===== RECORDS FOR PROCESSING

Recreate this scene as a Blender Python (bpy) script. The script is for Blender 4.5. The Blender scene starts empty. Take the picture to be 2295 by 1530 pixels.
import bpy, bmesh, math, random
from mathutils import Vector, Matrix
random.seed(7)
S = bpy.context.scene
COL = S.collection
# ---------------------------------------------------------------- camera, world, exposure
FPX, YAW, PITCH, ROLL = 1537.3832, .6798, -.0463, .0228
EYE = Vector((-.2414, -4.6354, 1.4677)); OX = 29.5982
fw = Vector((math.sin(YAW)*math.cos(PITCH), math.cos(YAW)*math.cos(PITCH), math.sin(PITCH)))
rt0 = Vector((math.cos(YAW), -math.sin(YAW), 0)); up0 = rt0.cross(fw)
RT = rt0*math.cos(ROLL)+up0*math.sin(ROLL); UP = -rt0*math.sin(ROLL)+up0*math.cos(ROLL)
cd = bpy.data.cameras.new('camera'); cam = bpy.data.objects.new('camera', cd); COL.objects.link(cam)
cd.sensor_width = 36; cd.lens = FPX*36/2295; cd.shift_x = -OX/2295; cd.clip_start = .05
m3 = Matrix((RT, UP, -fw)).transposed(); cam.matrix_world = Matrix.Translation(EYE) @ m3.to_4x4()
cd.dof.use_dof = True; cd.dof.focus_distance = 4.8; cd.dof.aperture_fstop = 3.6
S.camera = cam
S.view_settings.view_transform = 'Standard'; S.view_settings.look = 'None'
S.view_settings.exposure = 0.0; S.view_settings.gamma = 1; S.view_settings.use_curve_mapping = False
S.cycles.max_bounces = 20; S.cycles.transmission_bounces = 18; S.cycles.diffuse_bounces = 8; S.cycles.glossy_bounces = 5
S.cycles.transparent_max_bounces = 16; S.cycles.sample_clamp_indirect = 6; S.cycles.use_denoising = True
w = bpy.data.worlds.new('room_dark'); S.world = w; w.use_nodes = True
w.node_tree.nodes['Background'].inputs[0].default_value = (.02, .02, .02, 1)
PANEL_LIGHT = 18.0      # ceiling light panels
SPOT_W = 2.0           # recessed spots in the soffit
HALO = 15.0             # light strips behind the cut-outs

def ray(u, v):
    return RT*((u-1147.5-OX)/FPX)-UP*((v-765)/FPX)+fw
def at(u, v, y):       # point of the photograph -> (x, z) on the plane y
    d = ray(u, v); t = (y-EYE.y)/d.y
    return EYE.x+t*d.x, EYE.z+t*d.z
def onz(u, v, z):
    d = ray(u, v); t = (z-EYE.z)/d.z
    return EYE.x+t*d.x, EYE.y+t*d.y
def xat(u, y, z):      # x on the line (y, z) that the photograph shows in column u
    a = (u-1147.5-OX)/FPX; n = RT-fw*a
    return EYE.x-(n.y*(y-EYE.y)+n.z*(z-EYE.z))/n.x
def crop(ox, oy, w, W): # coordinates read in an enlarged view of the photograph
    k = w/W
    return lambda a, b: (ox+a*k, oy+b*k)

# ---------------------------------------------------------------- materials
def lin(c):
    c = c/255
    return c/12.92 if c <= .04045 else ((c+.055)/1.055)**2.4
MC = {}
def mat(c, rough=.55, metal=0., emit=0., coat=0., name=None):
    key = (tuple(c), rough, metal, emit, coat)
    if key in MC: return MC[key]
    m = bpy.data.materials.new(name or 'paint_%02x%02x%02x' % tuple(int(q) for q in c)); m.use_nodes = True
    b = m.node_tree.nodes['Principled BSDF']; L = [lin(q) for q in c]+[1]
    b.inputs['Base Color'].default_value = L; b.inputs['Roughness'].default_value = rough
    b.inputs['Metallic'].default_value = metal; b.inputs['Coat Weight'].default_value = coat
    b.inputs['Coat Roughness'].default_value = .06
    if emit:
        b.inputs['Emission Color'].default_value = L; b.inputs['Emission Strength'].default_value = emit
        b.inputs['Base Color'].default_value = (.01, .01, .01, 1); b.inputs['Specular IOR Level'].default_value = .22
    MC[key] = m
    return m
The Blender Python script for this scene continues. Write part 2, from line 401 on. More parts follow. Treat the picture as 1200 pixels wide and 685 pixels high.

==========

EXERCISE OBJECTIVE. Give the number of lines in the records that contain the string "this", with no other output.

EXERCISE SOLUTION. 2